In Late Triassic time, the ancestral Uncompahgre highland began to subside, and sediments began to encroach upon its flanks. These deposits, resting on the old Precambrian basement, are well displayed near Grand Junction in Colorado National Monument, where they comprise the Chinle, Wingate, and Kayenta Formations. But in the Black Canyon area the crest of the old highland remained exposed to erosion until Late Jurassic time.

In the Black Canyon area the first formation to be deposited on the old surface was the Entrada Sandstone. This formation thins abruptly eastward and wedges out against the slope of the surface near the east boundary of the national monument.
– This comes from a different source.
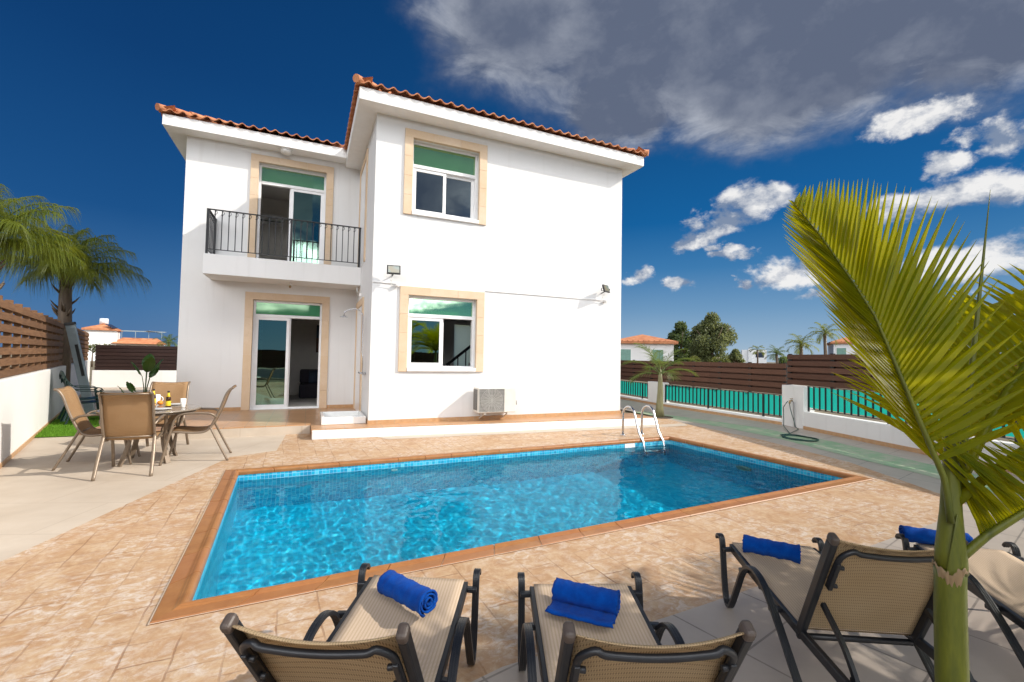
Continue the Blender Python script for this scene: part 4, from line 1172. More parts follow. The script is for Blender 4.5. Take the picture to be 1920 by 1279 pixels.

The next overlying formation, the Wanakah, also thins abruptly eastward, but it reaches the vicinity of Sapinero before wedging out, about 20 miles beyond the edge of the Entrada. The Junction Creek Sandstone, which overlies the Wanakah, and the succeeding Morrison Formation overtopped the old highland and extended unbroken across its crest.

The planed-off surface of the ancestral Uncompahgre highland is well preserved in the Black Canyon as the conspicuous unconformity at the rim of the canyon. (See frontispiece.) This surface is one of the most striking features of the monument. It has been partly exhumed by erosion, the softer overlying formations having been removed; it forms the summit of Vernal Mesa on the southwest rim and the benchlike top of Mesa Inclinado on the northeast. Thin patches of Entrada Sandstone mantle both mesas.